My point? Sometimes a little perspective can help in relationships. I know it can be easy to get caught in the routine and patterns of the same old arguments and frustrations, not even stopping to think that things could be different. I’ve heard couples tell me how they handle certain situations (chores, finances, kids, family) that cause the same arguments and tension over and over again. I don’t have incredibly complicated or inspired suggestions, but we come up with a simple plan of trying something differently, and they come back and wonder why they had never thought of it before because now it’s so much better.
Sometimes we are blind to new ways of thinking or just don’t have the energy to spend coming up with a different way. We think there’s one way of doing something because that’s how we were taught, or that’s just what seems to have worked for so long. We may even assume that everyone does it the same way. There’s often a cultural understanding that we don’t talk about issues in the relationship with others, but then how can we learn that relationships don’t all look the same?

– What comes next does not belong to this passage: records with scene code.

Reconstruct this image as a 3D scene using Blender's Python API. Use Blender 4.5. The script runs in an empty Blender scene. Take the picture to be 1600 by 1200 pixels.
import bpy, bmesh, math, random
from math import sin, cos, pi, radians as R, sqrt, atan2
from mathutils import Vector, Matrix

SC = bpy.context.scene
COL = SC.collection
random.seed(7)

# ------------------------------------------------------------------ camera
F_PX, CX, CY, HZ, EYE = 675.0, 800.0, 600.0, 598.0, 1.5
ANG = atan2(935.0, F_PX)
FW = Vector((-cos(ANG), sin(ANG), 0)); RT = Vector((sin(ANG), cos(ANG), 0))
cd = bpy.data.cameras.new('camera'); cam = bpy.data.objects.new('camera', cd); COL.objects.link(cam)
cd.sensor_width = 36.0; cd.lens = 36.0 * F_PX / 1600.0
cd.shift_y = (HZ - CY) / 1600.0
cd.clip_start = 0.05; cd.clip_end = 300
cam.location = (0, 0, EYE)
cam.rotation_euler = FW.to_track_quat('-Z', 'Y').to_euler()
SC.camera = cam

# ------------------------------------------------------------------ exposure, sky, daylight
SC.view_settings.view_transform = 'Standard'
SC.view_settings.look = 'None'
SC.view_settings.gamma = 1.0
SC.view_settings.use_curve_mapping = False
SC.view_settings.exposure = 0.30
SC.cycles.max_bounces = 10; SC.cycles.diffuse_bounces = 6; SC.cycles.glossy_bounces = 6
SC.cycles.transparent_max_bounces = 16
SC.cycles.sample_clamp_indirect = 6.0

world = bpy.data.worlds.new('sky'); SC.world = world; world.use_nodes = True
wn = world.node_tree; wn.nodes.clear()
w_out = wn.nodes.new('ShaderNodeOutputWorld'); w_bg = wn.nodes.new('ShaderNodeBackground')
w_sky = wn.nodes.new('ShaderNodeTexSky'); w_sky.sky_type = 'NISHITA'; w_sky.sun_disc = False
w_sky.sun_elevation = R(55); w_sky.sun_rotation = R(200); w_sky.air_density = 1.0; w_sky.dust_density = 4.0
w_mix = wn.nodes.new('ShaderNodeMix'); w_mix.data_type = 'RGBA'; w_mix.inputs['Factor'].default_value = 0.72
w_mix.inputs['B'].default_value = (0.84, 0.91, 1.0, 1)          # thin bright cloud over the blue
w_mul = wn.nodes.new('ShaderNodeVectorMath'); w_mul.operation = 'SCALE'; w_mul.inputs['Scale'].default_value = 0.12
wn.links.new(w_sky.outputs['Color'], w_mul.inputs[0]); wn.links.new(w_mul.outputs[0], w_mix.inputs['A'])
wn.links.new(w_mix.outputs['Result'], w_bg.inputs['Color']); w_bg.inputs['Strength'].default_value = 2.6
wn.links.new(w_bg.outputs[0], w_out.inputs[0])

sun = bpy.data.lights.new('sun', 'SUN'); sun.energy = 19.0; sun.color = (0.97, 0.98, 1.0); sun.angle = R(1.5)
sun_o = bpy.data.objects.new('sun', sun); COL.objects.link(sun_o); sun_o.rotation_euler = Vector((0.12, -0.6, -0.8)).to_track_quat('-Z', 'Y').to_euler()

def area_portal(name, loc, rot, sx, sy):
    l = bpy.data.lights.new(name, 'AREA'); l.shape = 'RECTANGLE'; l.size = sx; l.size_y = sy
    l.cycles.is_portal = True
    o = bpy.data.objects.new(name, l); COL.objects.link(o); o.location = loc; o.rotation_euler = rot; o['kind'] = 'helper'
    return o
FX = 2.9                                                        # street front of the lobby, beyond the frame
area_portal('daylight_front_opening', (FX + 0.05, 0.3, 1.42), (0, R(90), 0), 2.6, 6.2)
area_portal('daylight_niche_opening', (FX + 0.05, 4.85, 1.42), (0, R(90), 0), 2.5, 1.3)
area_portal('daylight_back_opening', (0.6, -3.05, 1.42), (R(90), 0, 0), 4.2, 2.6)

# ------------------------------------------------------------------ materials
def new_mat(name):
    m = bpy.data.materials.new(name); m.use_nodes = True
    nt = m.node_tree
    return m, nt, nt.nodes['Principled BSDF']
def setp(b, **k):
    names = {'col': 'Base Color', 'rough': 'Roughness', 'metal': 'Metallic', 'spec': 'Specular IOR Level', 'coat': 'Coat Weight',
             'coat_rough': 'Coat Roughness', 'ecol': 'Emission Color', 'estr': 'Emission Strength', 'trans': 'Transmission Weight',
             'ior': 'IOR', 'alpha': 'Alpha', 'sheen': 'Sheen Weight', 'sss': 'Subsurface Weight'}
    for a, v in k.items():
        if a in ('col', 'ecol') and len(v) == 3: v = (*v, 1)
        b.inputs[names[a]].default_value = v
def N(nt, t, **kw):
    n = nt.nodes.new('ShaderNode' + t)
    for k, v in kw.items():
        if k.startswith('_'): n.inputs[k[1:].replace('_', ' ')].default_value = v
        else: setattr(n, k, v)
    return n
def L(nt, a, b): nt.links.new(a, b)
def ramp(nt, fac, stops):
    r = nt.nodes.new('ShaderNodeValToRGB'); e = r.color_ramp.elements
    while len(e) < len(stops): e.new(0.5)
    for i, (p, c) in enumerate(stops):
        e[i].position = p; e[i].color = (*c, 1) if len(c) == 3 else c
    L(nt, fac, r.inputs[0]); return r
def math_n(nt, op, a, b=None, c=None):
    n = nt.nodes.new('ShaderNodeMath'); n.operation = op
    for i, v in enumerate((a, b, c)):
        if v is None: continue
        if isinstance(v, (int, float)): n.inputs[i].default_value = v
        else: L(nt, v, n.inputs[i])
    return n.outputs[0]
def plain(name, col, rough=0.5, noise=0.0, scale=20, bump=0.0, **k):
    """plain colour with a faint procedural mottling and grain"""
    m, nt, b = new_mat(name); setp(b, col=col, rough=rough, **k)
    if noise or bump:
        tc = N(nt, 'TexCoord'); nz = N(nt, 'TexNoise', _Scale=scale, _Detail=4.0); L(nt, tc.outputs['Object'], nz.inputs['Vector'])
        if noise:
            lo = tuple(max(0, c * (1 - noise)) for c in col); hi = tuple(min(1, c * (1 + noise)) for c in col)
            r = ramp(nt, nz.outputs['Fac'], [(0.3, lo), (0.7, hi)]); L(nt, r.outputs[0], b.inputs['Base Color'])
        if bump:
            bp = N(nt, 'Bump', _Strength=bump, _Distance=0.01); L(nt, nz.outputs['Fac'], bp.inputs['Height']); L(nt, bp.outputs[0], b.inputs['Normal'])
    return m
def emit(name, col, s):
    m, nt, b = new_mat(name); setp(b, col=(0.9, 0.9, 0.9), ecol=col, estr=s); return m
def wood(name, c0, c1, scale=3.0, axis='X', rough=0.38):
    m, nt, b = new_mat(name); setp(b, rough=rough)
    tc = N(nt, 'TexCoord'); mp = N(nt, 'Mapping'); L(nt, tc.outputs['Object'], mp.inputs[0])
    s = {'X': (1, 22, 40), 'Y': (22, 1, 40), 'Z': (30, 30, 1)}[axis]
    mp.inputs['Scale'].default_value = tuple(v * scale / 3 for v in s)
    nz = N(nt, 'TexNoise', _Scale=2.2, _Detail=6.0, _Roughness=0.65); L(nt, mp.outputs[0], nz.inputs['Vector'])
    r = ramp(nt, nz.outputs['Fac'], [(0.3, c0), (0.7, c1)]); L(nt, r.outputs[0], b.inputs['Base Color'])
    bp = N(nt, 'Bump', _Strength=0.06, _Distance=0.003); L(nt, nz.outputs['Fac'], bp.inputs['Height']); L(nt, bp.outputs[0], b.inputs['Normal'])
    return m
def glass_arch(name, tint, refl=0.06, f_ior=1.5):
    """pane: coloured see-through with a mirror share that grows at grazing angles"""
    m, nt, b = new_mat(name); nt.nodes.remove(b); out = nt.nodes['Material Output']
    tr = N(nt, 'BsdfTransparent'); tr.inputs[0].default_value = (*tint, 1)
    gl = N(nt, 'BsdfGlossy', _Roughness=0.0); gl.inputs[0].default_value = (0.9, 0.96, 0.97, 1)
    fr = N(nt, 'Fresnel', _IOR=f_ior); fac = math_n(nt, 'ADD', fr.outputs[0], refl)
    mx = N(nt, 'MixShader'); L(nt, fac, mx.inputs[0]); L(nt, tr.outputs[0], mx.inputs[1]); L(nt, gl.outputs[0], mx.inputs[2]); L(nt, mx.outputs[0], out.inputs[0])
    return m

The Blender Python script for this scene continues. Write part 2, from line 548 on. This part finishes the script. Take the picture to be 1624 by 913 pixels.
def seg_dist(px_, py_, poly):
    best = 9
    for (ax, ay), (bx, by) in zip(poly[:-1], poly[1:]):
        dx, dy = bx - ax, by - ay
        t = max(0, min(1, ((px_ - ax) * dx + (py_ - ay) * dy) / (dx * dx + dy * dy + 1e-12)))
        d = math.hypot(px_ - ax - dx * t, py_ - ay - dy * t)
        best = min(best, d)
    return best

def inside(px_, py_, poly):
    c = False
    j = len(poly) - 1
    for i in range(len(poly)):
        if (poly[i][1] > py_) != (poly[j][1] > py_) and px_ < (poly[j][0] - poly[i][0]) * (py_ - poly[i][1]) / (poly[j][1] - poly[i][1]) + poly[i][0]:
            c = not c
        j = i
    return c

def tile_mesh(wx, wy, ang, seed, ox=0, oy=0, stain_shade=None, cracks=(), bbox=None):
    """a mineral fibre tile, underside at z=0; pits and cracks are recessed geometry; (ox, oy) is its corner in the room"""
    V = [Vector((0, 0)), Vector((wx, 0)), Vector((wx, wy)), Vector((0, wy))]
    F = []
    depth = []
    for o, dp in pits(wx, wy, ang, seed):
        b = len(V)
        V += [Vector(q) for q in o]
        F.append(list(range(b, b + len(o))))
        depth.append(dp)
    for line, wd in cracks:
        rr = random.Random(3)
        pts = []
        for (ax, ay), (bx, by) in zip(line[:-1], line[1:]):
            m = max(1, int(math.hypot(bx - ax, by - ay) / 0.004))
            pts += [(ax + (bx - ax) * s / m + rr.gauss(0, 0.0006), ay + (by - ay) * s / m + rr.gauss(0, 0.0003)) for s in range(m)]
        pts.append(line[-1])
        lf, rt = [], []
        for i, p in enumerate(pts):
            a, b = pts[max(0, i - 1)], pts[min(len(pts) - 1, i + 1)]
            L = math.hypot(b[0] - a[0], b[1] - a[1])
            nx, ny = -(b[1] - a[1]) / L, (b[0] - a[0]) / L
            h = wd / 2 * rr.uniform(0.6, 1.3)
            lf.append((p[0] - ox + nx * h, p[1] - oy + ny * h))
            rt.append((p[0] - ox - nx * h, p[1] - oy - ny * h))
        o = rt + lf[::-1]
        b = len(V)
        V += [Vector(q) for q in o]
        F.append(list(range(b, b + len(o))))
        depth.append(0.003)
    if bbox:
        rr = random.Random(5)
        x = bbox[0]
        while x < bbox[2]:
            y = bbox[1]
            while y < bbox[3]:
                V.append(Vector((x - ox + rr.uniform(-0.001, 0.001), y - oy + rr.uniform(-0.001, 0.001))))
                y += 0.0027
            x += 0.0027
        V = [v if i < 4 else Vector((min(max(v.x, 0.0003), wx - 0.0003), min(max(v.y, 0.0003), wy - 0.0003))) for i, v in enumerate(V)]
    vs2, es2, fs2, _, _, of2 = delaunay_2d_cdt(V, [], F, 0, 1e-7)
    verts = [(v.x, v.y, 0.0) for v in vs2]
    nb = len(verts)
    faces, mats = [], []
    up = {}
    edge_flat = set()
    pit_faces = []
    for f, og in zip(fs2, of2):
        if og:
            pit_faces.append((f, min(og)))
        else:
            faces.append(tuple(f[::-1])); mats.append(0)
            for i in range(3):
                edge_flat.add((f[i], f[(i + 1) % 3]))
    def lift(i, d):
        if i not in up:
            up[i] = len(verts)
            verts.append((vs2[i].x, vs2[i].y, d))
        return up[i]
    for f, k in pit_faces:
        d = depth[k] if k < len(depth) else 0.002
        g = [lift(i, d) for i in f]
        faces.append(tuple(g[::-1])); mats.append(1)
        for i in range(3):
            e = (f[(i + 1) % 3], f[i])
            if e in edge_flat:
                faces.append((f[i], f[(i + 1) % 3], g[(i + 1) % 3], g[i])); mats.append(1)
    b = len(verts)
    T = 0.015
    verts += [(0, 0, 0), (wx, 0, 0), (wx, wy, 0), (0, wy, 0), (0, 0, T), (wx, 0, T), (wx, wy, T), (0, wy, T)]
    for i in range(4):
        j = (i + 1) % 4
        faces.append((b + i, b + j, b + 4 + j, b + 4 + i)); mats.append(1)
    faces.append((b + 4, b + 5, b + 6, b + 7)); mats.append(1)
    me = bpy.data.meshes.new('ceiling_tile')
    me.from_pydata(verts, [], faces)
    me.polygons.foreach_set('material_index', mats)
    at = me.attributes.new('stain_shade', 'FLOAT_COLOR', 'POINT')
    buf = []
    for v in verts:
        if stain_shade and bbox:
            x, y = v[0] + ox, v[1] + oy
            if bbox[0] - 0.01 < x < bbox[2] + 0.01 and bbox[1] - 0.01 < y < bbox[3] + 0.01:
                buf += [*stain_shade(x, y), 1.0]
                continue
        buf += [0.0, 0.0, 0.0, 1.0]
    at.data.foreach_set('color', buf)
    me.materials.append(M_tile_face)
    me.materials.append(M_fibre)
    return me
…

I know there’s a tendency when we see our friends to complain about our partner, compare notes and hope to feel validated for the way we feel. This tends to fuel our discontent and heighten our feelings of dissatisfaction in our relationships. Instead of doing this, might I suggest we ask, instead, what works well in the relationships of others. This way, we can gain a new perspective of the negative patterns that keep repeating and find an alternative, something new to try.
Nobody wants to repeat arguments over and over again, or nag our partner to do something the way we want while they consistently insist that their way is better. When we are able to let go of the ‘should’s’, and discover what compromise might look like, we can end some of the tedious, annoying arguments that seem to go nowhere in our relationships.